The Nazis despised Meyer’s leftist outlook, and in two years he was forced out by the region’s right-wing government. And one of the first things that Mies van der Rohe did when he took the school over was to force students to sign a declaration that they were not Communists. An aesthete to the core, he was convinced that creative issues were above politics — and anything that might advance his agenda was within bounds.
Mies pushed architecture to the fore, and his enormous presence quickly began to crowd out other voices. In the last room of the exhibition there are a series of student drawings made during his tenure, glass-and-steel compositions that look uncannily like reproductions of Mies’s own work, as if the students were now there to worship at the master’s feet. Whatever mysticism was left was sublimated behind enormous sheets of reflective glass.

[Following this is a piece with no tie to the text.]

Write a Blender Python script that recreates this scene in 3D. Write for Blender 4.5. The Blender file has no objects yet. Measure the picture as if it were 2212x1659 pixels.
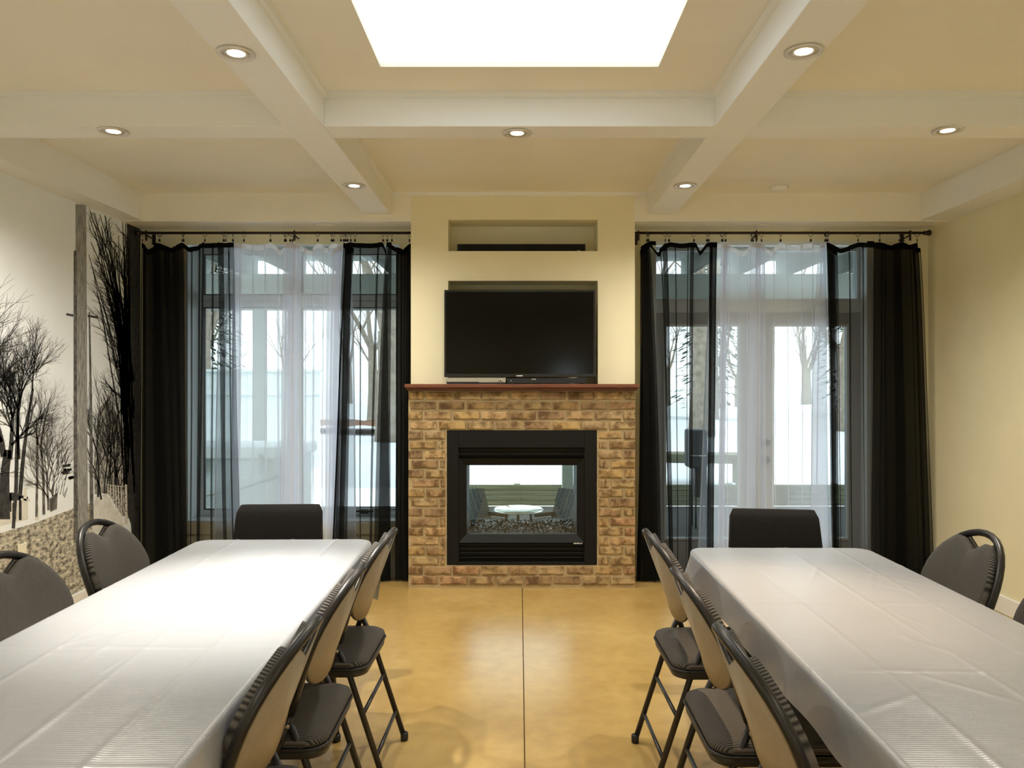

Mies, of course, didn’t fare much better with the Nazis than Meyer had, and on April 11, 1933, the school’s doors closed forever. Its most prominent figures scattered to different countries, some to Moscow, others to the United States. Three-quarters of a century later its most famous objects — chairs, lamps, a chess set — can be found in the MoMA gift shop, harmless examples of what was once a radical vision.
Yet for a moment at least the show allows you to glimpse just how wild that creative roller coaster really was. The school’s creative clashes were a reflection of how much their participants had at stake, both aesthetically and politically. All of them lived somewhere between the world as they saw it and the world as they wished it could be. Their yearning, never fulfilled, haunts you long after you leave the show.